══ Data block ══

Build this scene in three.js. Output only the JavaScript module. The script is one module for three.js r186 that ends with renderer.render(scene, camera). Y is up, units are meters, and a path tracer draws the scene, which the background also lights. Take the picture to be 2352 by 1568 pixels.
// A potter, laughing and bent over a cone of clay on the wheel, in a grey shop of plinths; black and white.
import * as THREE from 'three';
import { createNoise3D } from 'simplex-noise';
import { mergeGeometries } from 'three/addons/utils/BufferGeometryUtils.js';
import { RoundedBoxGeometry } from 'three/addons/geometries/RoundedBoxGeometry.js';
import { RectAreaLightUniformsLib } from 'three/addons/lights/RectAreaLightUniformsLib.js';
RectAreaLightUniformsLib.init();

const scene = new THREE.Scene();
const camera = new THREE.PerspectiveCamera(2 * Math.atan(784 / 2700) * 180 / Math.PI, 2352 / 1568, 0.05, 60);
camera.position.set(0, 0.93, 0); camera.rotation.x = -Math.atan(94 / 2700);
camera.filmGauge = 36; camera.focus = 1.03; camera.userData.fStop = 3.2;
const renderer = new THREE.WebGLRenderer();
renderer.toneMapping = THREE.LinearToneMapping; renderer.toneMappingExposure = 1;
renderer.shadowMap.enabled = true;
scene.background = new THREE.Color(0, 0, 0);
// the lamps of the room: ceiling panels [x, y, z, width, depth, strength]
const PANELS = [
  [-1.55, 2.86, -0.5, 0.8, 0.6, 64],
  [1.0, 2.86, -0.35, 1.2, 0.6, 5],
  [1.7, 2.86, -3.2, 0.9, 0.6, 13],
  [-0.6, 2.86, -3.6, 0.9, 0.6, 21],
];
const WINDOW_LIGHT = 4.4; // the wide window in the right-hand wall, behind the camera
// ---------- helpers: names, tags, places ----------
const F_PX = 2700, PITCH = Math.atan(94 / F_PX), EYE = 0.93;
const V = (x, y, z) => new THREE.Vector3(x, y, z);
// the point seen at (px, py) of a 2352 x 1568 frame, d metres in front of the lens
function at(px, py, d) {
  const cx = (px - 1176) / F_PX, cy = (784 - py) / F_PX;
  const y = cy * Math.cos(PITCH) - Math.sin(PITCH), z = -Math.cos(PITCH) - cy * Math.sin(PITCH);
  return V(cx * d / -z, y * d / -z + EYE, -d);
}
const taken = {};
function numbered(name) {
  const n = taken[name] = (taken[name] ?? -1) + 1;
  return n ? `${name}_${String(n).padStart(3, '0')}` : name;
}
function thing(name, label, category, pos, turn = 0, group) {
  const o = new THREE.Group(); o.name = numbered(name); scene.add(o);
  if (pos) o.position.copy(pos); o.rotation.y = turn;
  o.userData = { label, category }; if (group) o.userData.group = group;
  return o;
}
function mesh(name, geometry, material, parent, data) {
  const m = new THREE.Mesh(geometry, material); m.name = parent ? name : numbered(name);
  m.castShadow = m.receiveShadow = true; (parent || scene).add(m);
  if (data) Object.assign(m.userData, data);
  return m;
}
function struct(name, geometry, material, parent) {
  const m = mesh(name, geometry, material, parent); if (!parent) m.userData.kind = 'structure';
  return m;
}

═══

Description of the task >> Copy exactly the lines that run from the first line of the data to the line containing "RectAreaLightUniformsLib.init();", please, with both ends included and nothing else.

Solution to the exercise >>
Build this scene in three.js. Output only the JavaScript module. The script is one module for three.js r186 that ends with renderer.render(scene, camera). Y is up, units are meters, and a path tracer draws the scene, which the background also lights. Take the picture to be 2352 by 1568 pixels.
// A potter, laughing and bent over a cone of clay on the wheel, in a grey shop of plinths; black and white.
import * as THREE from 'three';
import { createNoise3D } from 'simplex-noise';
import { mergeGeometries } from 'three/addons/utils/BufferGeometryUtils.js';
import { RoundedBoxGeometry } from 'three/addons/geometries/RoundedBoxGeometry.js';
import { RectAreaLightUniformsLib } from 'three/addons/lights/RectAreaLightUniformsLib.js';
RectAreaLightUniformsLib.init();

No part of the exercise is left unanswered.